La concorrenza di prezzo e i saldi non sono una strategia vincente (nemmeno online)

Quando il consumatore viene abituato a comprare ai saldi, o in presenza di un forte ribasso seppur saltuario, scatteranno in automatico dei meccanismi che causeranno questo effetto a catena:

  1. È consapevole che prima o poi ci sarà una liquidazione, una vendita promozionale, un coupon o un ribasso, che attenderà evitando accuratamente l’acquisto a prezzo pieno
  2. È abituato ad associare a quel prodotto/servizio il prezzo più basso visto sul cartellino, quindi inconsciamente scatterà un meccanismo mentale che gli farà pensare che sia quello il valore effettivo della merce e che il prezzo normale abbia un ricarico esagerato rispetto al valore da lui ritenuto reale
  3. Quando il negozio rimarrà inevitabilmente strozzato dai margini ridicoli causati dall’abuso degli sconti e conseguente assuefazione dell’acquirente ad essi, non ci sarà più modo di tornare ai prezzi iniziali, per i motivi elencati nei due punti precedenti
  4. L’attività, involontariamente riposizionata al ribasso, sarà costretta a chiudere, perché all’apparente ricavo portato dalle vendite a breve-medio termine, seguirà il calo fisiologico, inadeguato a coprire i costi di gestione

Quindi come si struttura una politica di pricing appetibile e sostenibile nel lungo periodo?

Coerenza.

Se ti posizioni con un prodotto/servizio di fascia alta, per un target alto, fai in modo di non tradirlo mai, perché abbassando improvvisamente il prezzo le persone non si sentono più identificate con il brand e smettono di comprare.
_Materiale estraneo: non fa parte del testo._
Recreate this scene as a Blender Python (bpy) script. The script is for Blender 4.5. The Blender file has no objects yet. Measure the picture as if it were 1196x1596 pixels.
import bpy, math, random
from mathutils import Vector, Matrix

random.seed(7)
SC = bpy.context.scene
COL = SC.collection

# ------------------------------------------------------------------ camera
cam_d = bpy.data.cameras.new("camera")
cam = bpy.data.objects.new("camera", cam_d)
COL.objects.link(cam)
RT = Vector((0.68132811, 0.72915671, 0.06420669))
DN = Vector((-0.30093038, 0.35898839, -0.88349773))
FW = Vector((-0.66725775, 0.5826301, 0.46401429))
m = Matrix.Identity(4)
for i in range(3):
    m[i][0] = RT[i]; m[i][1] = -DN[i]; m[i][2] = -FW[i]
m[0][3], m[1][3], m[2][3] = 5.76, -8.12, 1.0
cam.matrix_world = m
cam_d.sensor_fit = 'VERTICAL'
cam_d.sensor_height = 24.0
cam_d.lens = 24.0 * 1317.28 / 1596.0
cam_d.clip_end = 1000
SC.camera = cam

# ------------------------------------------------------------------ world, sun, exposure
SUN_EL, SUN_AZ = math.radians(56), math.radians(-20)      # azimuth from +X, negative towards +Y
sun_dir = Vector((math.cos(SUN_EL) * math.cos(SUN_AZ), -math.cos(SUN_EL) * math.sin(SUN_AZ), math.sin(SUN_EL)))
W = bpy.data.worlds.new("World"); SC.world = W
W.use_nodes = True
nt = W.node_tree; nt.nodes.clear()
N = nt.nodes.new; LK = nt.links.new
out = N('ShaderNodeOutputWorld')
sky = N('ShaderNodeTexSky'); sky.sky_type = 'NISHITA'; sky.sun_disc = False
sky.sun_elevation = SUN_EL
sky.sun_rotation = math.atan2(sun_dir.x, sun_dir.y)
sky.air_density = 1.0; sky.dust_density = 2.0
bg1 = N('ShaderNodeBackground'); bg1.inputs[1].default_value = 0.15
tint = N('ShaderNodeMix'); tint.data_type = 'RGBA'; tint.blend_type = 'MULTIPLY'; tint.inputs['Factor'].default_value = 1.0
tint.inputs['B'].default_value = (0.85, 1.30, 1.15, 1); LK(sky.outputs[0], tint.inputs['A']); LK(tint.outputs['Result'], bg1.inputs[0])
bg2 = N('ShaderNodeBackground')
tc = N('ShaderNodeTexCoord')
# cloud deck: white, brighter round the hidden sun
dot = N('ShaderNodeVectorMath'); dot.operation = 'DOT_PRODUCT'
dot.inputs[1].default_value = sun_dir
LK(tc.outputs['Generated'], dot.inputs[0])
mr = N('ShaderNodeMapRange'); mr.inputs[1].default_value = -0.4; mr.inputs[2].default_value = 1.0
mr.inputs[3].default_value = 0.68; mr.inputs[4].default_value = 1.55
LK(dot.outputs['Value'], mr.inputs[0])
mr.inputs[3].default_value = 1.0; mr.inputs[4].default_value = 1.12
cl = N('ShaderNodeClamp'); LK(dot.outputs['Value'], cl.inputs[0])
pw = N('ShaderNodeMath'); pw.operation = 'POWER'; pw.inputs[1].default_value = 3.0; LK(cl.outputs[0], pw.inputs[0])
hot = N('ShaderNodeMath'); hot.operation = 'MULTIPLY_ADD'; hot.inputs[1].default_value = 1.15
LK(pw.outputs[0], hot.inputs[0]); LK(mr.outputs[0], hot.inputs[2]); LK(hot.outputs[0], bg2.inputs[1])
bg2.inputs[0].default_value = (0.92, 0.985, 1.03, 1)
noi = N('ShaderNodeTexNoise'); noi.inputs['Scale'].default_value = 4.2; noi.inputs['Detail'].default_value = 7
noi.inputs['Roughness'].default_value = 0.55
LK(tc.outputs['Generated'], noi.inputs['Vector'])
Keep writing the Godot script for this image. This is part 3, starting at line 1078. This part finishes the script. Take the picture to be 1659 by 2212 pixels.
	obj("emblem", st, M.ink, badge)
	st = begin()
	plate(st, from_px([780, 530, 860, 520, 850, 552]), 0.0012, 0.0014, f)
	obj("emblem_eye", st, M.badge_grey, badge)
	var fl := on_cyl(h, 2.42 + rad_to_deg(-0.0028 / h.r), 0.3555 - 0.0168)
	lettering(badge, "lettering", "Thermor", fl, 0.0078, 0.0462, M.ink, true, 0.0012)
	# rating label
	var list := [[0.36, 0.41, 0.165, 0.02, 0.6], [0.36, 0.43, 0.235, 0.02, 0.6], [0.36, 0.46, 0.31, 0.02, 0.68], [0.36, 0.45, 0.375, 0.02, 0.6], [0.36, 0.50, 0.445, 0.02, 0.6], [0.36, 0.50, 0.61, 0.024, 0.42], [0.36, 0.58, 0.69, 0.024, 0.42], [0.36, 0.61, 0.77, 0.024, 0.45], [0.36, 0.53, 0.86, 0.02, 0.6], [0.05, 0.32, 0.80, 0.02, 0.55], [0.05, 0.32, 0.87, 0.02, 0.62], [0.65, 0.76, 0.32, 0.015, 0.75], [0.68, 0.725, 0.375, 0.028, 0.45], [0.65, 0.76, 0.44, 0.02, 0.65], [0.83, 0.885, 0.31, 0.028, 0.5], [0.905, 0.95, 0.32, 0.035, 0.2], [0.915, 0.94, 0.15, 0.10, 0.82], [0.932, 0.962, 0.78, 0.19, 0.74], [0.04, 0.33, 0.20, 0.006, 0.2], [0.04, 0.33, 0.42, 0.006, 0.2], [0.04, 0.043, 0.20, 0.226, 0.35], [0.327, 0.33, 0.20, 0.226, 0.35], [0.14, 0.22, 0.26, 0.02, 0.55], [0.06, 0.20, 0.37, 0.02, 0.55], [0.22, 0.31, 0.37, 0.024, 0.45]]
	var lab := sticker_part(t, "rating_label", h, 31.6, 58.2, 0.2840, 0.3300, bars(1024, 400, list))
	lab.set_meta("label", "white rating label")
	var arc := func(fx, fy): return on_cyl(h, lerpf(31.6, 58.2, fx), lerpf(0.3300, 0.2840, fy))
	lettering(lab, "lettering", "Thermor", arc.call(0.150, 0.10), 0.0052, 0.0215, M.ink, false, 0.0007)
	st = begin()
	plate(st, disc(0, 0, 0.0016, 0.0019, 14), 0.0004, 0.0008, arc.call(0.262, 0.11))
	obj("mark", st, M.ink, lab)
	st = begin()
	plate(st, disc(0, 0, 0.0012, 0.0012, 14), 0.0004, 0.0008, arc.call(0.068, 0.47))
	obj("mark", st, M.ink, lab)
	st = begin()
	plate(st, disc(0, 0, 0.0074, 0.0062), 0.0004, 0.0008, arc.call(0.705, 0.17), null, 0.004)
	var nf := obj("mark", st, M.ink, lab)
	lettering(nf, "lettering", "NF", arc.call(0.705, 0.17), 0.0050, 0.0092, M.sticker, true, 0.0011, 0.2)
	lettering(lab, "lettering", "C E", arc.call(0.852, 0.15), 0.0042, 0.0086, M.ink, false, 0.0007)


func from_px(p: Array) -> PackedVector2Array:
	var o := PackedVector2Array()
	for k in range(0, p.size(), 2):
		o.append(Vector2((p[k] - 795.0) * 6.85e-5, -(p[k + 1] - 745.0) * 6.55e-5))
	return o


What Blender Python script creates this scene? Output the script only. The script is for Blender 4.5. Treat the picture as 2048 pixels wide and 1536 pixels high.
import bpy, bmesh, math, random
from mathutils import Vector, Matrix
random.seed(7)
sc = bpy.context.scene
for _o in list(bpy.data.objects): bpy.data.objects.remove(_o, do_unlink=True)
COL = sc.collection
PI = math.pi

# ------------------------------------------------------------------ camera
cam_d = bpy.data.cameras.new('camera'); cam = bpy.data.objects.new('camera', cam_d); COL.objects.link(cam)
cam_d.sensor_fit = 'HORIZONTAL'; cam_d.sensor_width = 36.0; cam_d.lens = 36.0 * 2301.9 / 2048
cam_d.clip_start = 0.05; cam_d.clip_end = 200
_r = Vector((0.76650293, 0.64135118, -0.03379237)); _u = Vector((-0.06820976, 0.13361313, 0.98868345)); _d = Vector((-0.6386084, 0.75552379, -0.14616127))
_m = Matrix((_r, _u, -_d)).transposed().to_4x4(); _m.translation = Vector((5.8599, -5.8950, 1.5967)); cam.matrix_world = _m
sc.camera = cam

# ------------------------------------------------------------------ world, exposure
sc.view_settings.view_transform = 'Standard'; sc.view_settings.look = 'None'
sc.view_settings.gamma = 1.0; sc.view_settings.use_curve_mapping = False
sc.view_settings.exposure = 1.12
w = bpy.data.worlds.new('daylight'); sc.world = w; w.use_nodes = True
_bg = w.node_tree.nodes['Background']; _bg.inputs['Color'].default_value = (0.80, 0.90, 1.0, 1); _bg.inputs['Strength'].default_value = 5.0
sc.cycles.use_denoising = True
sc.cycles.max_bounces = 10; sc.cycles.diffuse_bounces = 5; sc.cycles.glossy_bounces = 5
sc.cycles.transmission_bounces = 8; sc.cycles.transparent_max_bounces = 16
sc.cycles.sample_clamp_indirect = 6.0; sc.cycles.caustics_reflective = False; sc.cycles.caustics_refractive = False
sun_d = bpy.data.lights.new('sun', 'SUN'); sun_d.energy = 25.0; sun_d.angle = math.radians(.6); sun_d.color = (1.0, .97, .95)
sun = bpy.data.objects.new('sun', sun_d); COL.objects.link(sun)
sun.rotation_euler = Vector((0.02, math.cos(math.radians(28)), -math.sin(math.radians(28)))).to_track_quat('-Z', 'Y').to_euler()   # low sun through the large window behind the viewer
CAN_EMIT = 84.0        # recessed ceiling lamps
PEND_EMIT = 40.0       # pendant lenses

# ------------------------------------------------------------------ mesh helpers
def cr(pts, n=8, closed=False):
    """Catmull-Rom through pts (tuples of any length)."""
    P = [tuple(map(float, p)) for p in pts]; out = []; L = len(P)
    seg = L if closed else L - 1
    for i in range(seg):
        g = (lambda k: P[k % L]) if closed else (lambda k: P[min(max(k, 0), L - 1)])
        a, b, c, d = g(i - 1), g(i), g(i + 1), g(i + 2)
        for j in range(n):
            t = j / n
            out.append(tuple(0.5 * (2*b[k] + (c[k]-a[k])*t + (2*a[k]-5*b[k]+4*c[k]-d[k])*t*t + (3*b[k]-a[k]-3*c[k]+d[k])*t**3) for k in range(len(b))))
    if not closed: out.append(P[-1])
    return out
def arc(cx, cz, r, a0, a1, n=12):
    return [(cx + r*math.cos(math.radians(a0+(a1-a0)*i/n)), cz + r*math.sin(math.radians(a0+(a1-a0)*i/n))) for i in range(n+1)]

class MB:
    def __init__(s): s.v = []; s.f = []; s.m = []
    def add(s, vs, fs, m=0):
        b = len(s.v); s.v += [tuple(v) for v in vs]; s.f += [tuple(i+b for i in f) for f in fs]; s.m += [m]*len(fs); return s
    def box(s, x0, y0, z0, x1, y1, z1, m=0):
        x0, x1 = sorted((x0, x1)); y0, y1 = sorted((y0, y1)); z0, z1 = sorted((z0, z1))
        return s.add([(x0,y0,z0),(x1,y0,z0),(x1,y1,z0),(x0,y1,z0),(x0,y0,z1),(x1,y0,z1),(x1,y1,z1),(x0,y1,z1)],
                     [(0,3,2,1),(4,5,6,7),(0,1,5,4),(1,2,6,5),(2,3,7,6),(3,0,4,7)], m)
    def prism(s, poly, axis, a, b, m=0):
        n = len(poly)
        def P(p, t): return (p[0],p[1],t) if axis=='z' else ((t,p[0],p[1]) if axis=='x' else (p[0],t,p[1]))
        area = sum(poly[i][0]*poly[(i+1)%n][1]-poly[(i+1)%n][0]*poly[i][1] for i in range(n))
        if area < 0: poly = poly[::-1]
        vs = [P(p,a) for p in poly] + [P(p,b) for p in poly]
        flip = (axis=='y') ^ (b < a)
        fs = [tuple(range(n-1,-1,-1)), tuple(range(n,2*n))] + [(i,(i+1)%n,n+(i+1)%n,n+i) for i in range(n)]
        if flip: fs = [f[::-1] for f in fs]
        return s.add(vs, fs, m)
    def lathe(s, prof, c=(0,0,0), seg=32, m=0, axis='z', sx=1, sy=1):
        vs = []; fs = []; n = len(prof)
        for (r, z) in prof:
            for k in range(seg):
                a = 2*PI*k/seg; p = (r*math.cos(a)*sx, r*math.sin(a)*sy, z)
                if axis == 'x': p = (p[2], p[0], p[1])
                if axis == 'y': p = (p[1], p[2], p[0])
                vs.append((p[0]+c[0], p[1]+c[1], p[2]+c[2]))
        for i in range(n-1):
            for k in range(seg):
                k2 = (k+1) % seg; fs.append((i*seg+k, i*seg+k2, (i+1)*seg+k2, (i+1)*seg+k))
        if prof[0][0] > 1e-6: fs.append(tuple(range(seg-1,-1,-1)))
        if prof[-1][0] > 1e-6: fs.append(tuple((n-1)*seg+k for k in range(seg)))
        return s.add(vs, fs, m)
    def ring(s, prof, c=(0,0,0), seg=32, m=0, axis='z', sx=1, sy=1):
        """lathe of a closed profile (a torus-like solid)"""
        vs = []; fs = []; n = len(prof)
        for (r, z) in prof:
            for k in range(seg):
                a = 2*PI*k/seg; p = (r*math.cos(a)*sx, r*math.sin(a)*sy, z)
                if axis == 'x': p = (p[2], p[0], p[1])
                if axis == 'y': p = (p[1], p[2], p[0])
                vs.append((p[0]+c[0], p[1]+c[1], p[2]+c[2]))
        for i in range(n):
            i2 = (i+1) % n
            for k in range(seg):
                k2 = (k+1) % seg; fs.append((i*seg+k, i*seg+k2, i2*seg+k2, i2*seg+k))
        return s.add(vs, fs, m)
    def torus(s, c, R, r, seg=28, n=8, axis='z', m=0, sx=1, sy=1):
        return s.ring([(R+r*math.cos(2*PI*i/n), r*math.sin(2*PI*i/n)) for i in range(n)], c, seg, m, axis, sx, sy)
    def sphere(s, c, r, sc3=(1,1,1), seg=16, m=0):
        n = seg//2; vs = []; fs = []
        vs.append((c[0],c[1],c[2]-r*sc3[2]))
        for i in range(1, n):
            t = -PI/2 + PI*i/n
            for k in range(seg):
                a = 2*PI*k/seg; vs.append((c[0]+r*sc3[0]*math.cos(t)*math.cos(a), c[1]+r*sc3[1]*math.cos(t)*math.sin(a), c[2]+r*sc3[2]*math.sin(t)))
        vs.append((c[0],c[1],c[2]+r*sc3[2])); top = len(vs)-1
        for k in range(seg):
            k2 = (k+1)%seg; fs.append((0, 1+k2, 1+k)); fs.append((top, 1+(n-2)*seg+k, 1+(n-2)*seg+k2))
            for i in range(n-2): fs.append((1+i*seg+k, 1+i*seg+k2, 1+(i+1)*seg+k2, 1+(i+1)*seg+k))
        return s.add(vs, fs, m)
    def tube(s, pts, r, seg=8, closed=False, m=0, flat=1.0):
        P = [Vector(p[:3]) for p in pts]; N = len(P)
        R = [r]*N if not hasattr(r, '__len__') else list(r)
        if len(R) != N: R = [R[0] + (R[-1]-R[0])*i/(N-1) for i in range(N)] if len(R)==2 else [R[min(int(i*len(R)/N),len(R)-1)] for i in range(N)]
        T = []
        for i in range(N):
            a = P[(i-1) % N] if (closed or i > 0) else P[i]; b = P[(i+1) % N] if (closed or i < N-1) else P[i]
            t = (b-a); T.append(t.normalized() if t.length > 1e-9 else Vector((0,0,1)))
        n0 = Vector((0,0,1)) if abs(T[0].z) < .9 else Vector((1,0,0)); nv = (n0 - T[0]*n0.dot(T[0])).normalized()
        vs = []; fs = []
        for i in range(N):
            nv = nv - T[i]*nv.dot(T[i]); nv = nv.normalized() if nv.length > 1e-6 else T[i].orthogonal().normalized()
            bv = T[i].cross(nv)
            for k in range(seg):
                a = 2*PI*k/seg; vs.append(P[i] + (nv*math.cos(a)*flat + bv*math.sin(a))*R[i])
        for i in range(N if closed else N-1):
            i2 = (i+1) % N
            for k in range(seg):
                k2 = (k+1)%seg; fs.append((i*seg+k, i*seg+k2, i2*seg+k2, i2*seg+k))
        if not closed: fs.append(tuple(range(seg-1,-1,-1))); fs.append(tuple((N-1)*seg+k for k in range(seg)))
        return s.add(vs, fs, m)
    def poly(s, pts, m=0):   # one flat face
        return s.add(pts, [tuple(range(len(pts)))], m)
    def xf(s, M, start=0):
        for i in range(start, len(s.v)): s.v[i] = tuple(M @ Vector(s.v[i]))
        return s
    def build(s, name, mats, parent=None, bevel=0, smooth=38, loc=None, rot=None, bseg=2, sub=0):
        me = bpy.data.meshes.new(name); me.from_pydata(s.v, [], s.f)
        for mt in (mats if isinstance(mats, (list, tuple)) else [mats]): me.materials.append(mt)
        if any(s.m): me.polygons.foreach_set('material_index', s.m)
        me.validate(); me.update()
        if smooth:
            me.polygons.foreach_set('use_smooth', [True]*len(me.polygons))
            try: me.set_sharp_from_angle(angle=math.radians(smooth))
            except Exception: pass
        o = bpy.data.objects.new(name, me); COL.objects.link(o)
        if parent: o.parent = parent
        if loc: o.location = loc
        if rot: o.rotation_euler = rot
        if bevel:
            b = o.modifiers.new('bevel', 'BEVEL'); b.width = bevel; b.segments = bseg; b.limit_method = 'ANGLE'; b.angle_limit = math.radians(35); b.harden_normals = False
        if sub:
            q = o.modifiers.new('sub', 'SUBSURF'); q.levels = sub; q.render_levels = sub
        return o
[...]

Se domani una Lamborghini venisse venduta al prezzo di una Panda, non solo non la comprerebbe il segmento di pubblico medio-basso a causa dei suoi altissimi costi di mantenimento, ma chi la acquistava (anche) per soddisfare il suo bisogno di affermazione sociale si sentirebbe deriso e tradito. Era un bene per pochi, se diventa per molti non ha più lo stesso valore. Inoltre Lamborghini chiuderebbe il giorno successivo perché penso che con 11.000€ ci si ripaghi appena la coppia di sedili anteriori.

Strategia.

Il pricing è una delle questioni più delicate in fase di branding o rebranding.

Il prezzo deve essere coerente con il prodotto/servizio, con il target, ma deve al contempo garantire un utile in linea con gli obiettivi aziendali!

Una volta deciso, non si può più né alzare né abbassare. No, non lo puoi nemmeno alzare, hai capito bene. Perché se tu parti dando valore 10 a ciò che vendi “perché così sono allettati dal prezzo basso e mi conoscono”, domani non riuscirai a convincere lo stesso mercato che in realtà quel brand vale molto di più, giustificandone il prezzo reale.

Upselling

Questa parola magica. Hai presente quando sei all’IKEA in fila alle casse e sei letteralmente accerchiato/a da prodotti in promozione perché fallati, mobili scontati perché tolti dalle esposizioni, orsacchiotti da 0,99€, biscotti da 0,99€, cibi di ogni tipo assaggiati al piano superiore e via dicendo?

Questo è upselling.

Fino all’ultimo, finché non te ne vai esasperato dal mio centro commerciale (o dal mio sito web) mettendo nel carrello quella cosina da pochi euro o quel barattolo di deliziose cipolle fritte con cui ti ho tentato al ristorante solo due ore prima. E no, non perde posizionamento.

Perché i mobili dell’angolo delle occasioni o i piatti fallati non faranno MAI concorrenza di prezzo ai mobili nuovi e ai piatti perfetti. Perché quando IKEA fa sconti, sono solo su pochissimi prodotti e la roba davvero utile col cavolo che te la regala. Ma intanto ti rifila quello che non compreresti mai. E quando stai per uscire, prima sulla destra ti vende un hot dog a €1,50 e poi ti giri a sinistra dove finalmente ti regala qualcosa: le viti in esubero, che non ti venderebbe mai normalmente e che altrimenti costituirebbero solo costi di smaltimento.

Hai presente quando sei su un sito e trovi tre piani disponibili tra cui scegliere per comprare un servizio in abbonamento? E poi alla fine nella pagina di checkout ti viene chiesto se per caso – ma solo per caso eh – vuoi anche quel piccolo plus da pochi centesimi? E magari se ti deve arrivare un prodotto a casa, nel pacco trovi pure un carnet di buoni sconto per il prossimo acquisto. Sempre e solo upselling.

Se non puoi vendere a meno, vendi di più!

 

Ok, non puoi vendere a meno, d’accordo? La hai capita vero? Non mi deludere!